Here are the fans set in accordance with the above recommendations:


Stress settings for all the fans.

With these override settings, the normal 43dB noise level of the Mac Pro (a whisper) rises to 51dB (clearly audible but not intrusive). Fan wear? Fughedaboutit. Fans are dirt cheap. CPUs are not.

A caution on manual fan speed overrides:

If you use manual overrides for fan speeds there is a potential danger that you will be running your fans too low. For example, if your override sets a fan at 2,500 rpm where the system would ordinarily call for a higher speed, the 2,500 rpm override will prevail meaning that your fan will be running slower than the system would elect. To be safe, then, if using manual overrides check your component temperatures during the most stressful period of use and make sure all is in order. If any temperatures are too high, adjust the overrides for the related fan(s) upward.

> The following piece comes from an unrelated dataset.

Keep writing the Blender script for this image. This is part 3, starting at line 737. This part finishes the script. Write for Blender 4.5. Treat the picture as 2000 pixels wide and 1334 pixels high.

How loud is the Mac Pro will all the fans maxed out? Intolerably so at 63dB. It’s an unlikely use case, but if it occurs you really want your Mac Pro is a separate room, well distant from your ears.

Mavericks (and earlier OS X) users do not need to interfere as much, as those versions of OS X have a far smarter approach to fan control, ramping up the fans earlier as the above charts disclose. It bears repeating that the best, leanest, meanest version of OS X ever was Snow Leopard 10.6. You can still buy Snow Leopard 10.6 from Apple for $19.99 and then update it online to 10.6.8, the final version. That version will give you access to the App Store and you will have everything a serious user needs. Later versions – Lion, Mountain Lion, Mavericks and Yosemite add little and, as the above discloses, delete common sense in the case of Yosemite.

Yet another case of form (quiet running) trumping function (keep it cool) in the continuning erosion of common sense in the engineering of OS X.